Nano-scale engineering and nonlinear imaging of chiral plasmonic assemblies

Plasmonic nanostructures are well known for their strong interactions with light, leading to the enhancement of many different optical phenomena. Among them, a spectacular enhancement of the chiroptical effect can be observed. The differences in the interactions of chiral plasmonic nanomaterials with left-handed and right-handed circularly polarized light can be orders of magnitude larger than such differences in organic compounds. Further improvement can be achieved by switching from linear to nonlinear optical phenomena, such as second-harmonic generation (SHG) [1]. We use polarization-resolved two-photon microscopy to investigate the giant nonlinear chiroptical effect in chiral non-centrosymmetric gold nanostructures.
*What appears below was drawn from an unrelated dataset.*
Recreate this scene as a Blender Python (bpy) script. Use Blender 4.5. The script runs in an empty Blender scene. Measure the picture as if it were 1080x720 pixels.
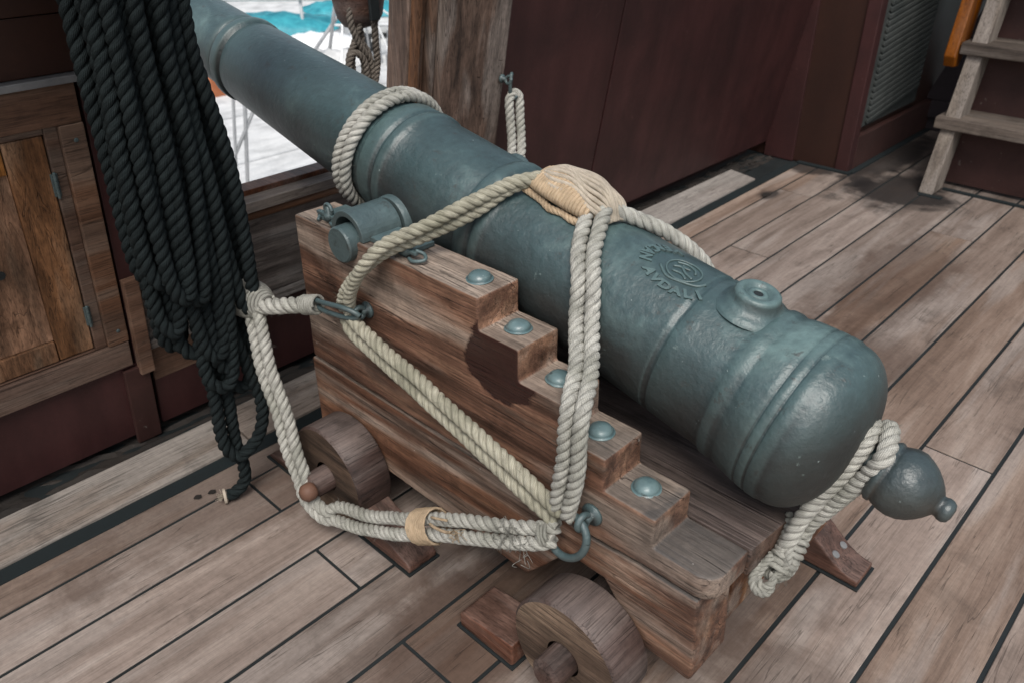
import bpy, bmesh, math, random
from mathutils import Vector, Matrix, noise
random.seed(7)
R = math.radians
C = bpy.context.scene.collection
D = bpy.data
scn = bpy.context.scene

# ------------------------------------------------------------------ helpers
def link(o, parent=None):
    C.objects.link(o)
    if parent is not None: o.parent = parent
    return o
def thing(name, label, cat, loc=(0, 0, 0), group=None):
    o = D.objects.new(name, None); o.empty_display_size = .05
    o.location = loc; o['label'] = label; o['category'] = cat
    if group: o['group'] = group
    return link(o)
def tag(o, label, cat, group=None):
    o['label'] = label; o['category'] = cat
    if group: o['group'] = group
    return o
def obj(name, bm, mat, parent=None, smooth=False, kind=None):
    me = D.meshes.new(name)
    bm.normal_update()
    bm.to_mesh(me); bm.free()
    mats = mat if isinstance(mat, (list, tuple)) else [mat]
    for m in mats: me.materials.append(m)
    if smooth:
        for p in me.polygons: p.use_smooth = True
    o = link(D.objects.new(name, me), parent)
    if parent is not None:            # meshes are written in world coordinates
        M = Matrix.Identity(4); q = parent
        while q is not None:
            M = Matrix.Translation(q.location) @ M; q = q.parent
        me.transform(M.inverted())
    if kind: o['kind'] = kind
    return o
def rnd_layer(bm):
    return bm.faces.layers.float.get('rnd') or bm.faces.layers.float.new('rnd')
def setrnd(bm, faces, v=None):
    l = rnd_layer(bm); v = random.random() if v is None else v
    for f in faces: f[l] = v
def box(bm, x0, x1, y0, y1, z0, z1, bev=.003, rnd=None, seg=2):
    rnd_layer(bm)
    P = [(x, y, z) for x in (x0, x1) for y in (y0, y1) for z in (z0, z1)]
    return hexa(bm, P, bev, rnd, seg)
def hexa(bm, P, bev=.003, rnd=None, seg=2):
    """eight corners ordered x,y,z like itertools.product"""
    rnd_layer(bm); t = bmesh.new(); rnd_layer(t)
    v = [t.verts.new(p) for p in P]
    for q in ((0, 1, 3, 2), (4, 6, 7, 5), (0, 4, 5, 1), (2, 3, 7, 6), (0, 2, 6, 4), (1, 5, 7, 3)):
        t.faces.new([v[i] for i in q])
    bmesh.ops.recalc_face_normals(t, faces=t.faces)
    if bev: bmesh.ops.bevel(t, geom=t.edges[:], offset=bev, segments=seg, profile=.6, affect='EDGES')
    setrnd(t, t.faces, rnd)
    merge(bm, t)
def merge(bm, t):
    me = D.meshes.new('tmp'); t.to_mesh(me); t.free(); bm.from_mesh(me); D.meshes.remove(me)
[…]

Our samples are composed of triangular gold nano-prisms arranged into two-dimensional chiral patterns over a glass substrate. The individual nanostructures follow a 2-D octupolar design where chirality is introduced by way of breaking the mirror symmetries by interaction with adequately set lateral entities, while keeping the overall three-fold symmetry. Large chiroptical effect in SHG have been observed in experiments and confirmed by numerical simulations. Contrary to recently investigated nano-materials, such as the super-chiral surfaces studied by Valev et al. [1], our nanostructures constitute independent sub-wavelength super-chiral nano-objects, which can be arranged to form microscopic watermarks. We demonstrate efficient read-out of such watermarks using nonlinear microscopy.